Thursday, March 09, 2006

Don't Screw This One Up

Okay, after railing against the parochial left's willful blindness about the struggle for liberal reform and women's rights in Iran, I feel I should admonish my government (that is, the one in the US) a bit...not so much in the interests of political balance, but because I worry that we're sleep-walking into yet another calamitous mistake in Iran.

The fact is, as numerous commentators from Hitchens to Ash to Michael Axworthy in Prospect have pointed out, even most Iranians who despise the beardocratic regime are eager to have nuclear power, and many support the idea of building up some kind of nuclear deterrent. I'm not exactly sanguine at the thought at Iran having a nuclear arsenal, and Johann Hari's recent suggestion that a nuclear Iran would mean "a Cuban Missile Crisis in the Middle East" is disquieting, to say the least. But the ranting, Holocaust-denying, neanderthal president's line about "wiping Israel off the map" is a hollow threat I think, designed to scare the West and rattle Israel further into a siege mentality. It's just posturing; the mullahs are more calculating than apocalyptic, and they know exactly what would happen if they ever tried to destroy Israel.

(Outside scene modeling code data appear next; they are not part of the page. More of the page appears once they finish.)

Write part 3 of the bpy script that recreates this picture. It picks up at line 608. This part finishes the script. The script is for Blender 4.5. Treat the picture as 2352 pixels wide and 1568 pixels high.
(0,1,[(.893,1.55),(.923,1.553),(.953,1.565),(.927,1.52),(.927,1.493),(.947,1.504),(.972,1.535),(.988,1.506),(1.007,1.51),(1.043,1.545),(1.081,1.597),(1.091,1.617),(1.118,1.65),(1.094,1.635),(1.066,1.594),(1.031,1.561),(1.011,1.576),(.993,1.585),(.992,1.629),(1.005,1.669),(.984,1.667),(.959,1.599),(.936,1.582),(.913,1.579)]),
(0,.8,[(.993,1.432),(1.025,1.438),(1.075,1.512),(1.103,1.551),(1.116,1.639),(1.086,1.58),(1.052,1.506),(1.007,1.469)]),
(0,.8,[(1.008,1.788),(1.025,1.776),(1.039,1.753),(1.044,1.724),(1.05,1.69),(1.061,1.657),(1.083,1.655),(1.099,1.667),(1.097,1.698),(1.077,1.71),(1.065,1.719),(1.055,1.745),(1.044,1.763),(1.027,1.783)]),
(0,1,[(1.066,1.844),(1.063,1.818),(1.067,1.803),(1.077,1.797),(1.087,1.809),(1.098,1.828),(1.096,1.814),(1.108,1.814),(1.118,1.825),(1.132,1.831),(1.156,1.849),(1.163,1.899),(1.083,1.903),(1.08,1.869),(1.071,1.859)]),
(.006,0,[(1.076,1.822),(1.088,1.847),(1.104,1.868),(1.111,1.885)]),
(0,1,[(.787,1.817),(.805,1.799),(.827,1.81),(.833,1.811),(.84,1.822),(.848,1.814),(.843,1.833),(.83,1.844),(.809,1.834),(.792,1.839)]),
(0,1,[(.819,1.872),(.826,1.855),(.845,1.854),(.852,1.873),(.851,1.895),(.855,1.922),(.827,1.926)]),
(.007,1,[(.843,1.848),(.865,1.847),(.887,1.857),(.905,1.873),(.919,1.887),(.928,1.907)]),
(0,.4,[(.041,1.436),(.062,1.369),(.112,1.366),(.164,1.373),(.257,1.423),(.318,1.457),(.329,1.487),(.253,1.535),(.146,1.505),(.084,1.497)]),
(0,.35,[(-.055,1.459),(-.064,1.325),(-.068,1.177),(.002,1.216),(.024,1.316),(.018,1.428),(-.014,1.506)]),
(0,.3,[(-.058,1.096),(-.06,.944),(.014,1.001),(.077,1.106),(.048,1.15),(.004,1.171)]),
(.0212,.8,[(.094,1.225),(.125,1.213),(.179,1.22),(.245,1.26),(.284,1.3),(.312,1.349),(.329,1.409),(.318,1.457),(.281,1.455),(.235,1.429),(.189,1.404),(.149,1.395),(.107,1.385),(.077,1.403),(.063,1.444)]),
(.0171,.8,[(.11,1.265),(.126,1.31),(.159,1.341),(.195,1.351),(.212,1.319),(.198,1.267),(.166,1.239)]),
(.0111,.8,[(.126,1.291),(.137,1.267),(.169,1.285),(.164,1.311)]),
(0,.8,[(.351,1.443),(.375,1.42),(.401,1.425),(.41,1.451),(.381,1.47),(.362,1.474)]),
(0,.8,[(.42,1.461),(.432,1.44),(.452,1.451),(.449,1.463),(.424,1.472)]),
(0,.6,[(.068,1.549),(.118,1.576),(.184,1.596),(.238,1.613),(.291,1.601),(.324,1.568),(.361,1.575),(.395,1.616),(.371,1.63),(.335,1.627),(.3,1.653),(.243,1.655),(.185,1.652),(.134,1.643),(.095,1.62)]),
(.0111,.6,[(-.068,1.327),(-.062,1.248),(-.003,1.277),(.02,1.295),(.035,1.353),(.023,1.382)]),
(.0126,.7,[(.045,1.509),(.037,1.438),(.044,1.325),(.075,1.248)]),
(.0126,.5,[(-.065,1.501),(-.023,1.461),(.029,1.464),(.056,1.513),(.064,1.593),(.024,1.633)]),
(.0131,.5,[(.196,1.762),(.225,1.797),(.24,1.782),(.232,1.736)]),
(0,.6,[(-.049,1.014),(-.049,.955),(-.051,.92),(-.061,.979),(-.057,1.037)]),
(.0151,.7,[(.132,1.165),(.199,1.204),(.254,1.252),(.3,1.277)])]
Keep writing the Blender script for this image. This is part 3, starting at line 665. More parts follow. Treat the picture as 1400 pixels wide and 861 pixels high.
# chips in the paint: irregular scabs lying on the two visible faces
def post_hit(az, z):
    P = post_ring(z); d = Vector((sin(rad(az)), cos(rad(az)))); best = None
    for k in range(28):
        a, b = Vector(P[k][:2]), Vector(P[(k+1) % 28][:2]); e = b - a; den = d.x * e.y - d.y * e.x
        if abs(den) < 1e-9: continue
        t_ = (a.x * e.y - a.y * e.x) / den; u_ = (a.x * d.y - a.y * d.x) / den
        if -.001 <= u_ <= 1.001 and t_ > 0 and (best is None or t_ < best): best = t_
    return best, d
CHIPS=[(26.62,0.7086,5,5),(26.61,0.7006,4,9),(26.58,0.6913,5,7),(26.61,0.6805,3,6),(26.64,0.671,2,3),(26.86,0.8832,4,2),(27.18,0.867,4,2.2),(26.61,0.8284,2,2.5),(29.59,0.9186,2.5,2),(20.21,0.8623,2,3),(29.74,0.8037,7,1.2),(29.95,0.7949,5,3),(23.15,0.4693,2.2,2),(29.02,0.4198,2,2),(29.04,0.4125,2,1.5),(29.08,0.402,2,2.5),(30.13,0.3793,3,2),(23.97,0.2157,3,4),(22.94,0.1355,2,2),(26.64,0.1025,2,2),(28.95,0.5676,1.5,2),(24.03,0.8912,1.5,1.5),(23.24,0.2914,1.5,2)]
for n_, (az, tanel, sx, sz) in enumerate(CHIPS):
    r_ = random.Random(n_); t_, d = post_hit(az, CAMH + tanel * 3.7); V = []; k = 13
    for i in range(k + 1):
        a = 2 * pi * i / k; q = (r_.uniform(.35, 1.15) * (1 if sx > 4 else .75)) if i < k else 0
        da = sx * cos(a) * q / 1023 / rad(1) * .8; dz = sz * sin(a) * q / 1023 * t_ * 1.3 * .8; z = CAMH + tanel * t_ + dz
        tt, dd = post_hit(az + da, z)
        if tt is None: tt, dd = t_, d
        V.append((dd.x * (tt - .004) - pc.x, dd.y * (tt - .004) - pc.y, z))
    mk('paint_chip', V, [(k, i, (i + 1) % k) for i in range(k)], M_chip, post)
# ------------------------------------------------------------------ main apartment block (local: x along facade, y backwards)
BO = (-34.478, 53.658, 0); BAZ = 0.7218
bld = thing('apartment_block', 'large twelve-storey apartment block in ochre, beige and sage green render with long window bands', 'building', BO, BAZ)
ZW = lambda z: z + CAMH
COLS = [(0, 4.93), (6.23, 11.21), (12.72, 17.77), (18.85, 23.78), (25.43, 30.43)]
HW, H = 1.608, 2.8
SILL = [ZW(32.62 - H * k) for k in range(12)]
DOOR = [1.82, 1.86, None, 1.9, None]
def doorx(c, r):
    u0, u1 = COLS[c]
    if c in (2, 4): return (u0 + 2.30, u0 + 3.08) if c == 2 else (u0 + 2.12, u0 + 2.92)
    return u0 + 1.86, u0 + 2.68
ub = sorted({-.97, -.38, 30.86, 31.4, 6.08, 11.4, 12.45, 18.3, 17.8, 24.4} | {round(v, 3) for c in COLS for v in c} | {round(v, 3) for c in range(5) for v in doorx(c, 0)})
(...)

That said, it is certainly possible that Israel and Iran could find themselves in some kind of nuclear or otherwise military stand-off in the next few years, which would obviously be a calamity...but it seems inevitable that the Iranians will go ahead with their enrichment program, and surely the best way of dealing with this is a disciplined series of diplomatic talks? Boring, unsexy diplomacy might be the only way to slow down or diperse the march towards nuclearization, but that's just a short-term goal.

Like Ash and Hitchens say, we're spending entirely too much energy on the nuclear weapons and not nearly enough on supporting the forces of reform and dissent in Iran. The suggestions made by Ash and Hitchens--resuming full trade and relations with Iran and ushering in a global convivencia and free exchange of Western and Iranian goods and ideas--is the far more compelling and imaginatively bold vision. And what's more: it's totally feasible and would actually succeed in fostering goodwill towards liberal values in the Middle East. A round of air strikes certainly would not. Nor would sanctions. Imposing sanctions on Iran would not only result in stagnation and hunger that could be easily blamed on the United States, it would also turn much of Iranian opinion against the West. And no one wants that.

I'm honestly shocked that the US government is so preoccupied with making belligerent noises of late. Surely there ARE people in the State Department or Pentagon who know what a disaster a military strike on Iran would be. A Kissingerian policy of setting different factions and ethnicities within the country against one another is so morally bankrupt I don't think it needs further comment.

And if you're a member of that small section of the humanist left that still thinks internationalism is important and claims solidarity with the oppressed people of Iran: remember that the anti-regime liberals and feminists are opposed to military action as well.